VERSO 29
apāne juhvati prāṇaṁ
prāṇe ’pānaṁ tathāpare
prāṇāpāna-gatī ruddhvā
prāṇāyāma-parāyaṇāḥ
apare niyatāhārāḥ
prāṇān prāṇeṣu juhvati
apāne: nell’aria che agisce verso il basso; juhvati: offrono; prāṇam: l’aria che agisce verso l’esterno; prāṇe: nell’aria che esce; apānam: l’aria che scende; tathā: anche; apare: altri; prāṇa: dell’aria che esce; apāna: l’aria che scende; gatī: il movimento; ruddhvā: fermando; prāṇa-āyāma: l’estasi provocata dall’arresto della respirazione; parāyaṇāḥ: così inclini; apare: altri; niyata: avendo controllato; āhārāḥ: l’atto del mangiare; prāṇān: l’aria che esce; prāṇeṣu: nell’aria che entra; juhvati: sacrificano.
Inclini al controllo delle funzioni respiratorie per ottenere l’estasi yogica, alcuni si esercitano a fondere il soffio espirato nel soffio inspirato e il soffio inspirato in quello espirato, giungendo così a sospendere la respirazione e a immergersi nella trance estatica. Altri, limitando il nutrimento, sacrificano il soffio espirato nel soffio stesso.
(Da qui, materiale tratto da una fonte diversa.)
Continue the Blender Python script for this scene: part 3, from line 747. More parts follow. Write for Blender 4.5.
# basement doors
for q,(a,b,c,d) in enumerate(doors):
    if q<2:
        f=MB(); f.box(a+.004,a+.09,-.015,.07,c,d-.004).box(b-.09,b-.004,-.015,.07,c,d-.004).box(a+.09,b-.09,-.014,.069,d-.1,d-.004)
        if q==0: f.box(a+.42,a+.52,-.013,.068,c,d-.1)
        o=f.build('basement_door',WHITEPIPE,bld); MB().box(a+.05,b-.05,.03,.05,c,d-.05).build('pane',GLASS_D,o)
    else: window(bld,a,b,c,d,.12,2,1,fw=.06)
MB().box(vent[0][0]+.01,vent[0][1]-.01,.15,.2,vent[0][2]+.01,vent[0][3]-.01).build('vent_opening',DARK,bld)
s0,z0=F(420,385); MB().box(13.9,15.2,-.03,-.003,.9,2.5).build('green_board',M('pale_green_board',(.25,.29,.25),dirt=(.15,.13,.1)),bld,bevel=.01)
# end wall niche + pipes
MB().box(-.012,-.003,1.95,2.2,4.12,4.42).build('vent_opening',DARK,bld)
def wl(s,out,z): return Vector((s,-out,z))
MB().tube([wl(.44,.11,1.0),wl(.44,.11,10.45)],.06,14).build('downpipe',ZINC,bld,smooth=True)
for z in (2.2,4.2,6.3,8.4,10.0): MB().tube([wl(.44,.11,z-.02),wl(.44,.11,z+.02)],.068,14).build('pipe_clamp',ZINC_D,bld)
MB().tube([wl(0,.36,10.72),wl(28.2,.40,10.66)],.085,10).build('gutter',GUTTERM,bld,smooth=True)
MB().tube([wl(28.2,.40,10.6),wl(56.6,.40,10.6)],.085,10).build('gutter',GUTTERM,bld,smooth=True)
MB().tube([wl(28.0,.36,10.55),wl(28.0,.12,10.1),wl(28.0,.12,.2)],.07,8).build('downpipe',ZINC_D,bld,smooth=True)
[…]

Il sistema di yoga che mira al controllo della respirazione, il prāṇāyāma, è una delle pratiche dell’haṭha-yoga e permette di controllare la respirazione iniziando con determinate posture. Queste pratiche yoga favoriscono il controllo dei sensi e il progresso spirituale. Lo yogī si esercita a controllare le arie contenute nel corpo invertendo la loro direzione. L’aria apāna, per esempio, scende, mentre il prāṇa sale. Il prāṇāyāma-yogī impara a respirare nel senso inverso al corso normale dell’aria finché queste due correnti si neutralizzano in un equilibrio stabile, il pūraka. L’offerta dell’aria espirata all’aria inspirata si chiama recaka. L’arresto totale delle due arie è il kumbhaka-yoga. Con questa pratica lo yogī accresce considerevolmente la sua longevità per poter raggiungere in questa vita il culmine della realizzazione spirituale. Lo yogī intelligente mira infatti a raggiungere la perfezione in una sola vita, senza dover aspettare la successiva. La persona cosciente di Kṛṣṇa, tuttavia, controlla automaticamente i sensi rimanendo sempre assorta nel servizio offerto con amore al Signore. La sua concentrazione su Kṛṣṇa è tale da non lasciare ai sensi alcuna possibilità di dirigersi su altri oggetti. Così, alla fine della vita andrà naturalmente da Kṛṣṇa, nel mondo spirituale, senza bisogno di sforzarsi per accrescere la propria longevità. Raggiunge subito la liberazione, come afferma il Signore stesso nella Bhagavad-gītā (14.26):
māṁ ca yo ’vyabhicāreṇa
bhakti-yogena sevate
sa guṇān samatītyaitān
brahma-bhūyāya kalpate
“Chi s’impegna nel puro servizio di devozione trascende le tre influenze della natura materiale e si eleva immediatamente al piano spirituale.” Poiché parte già da un livello spirituale, il devoto di Kṛṣṇa mantiene sempre una coscienza trascendentale e senza correre il rischio di deviare entra direttamente nel regno del Signore.
Ridurre l’alimentazione facilita molto il controllo dei sensi, senza il quale è impossibile troncare i legami che ci vincolano alla materia, ma tale restrizione è automaticamente rispettata se ci nutriamo solo di Kṛṣṇa-prasāda, cibo offerto al Signore.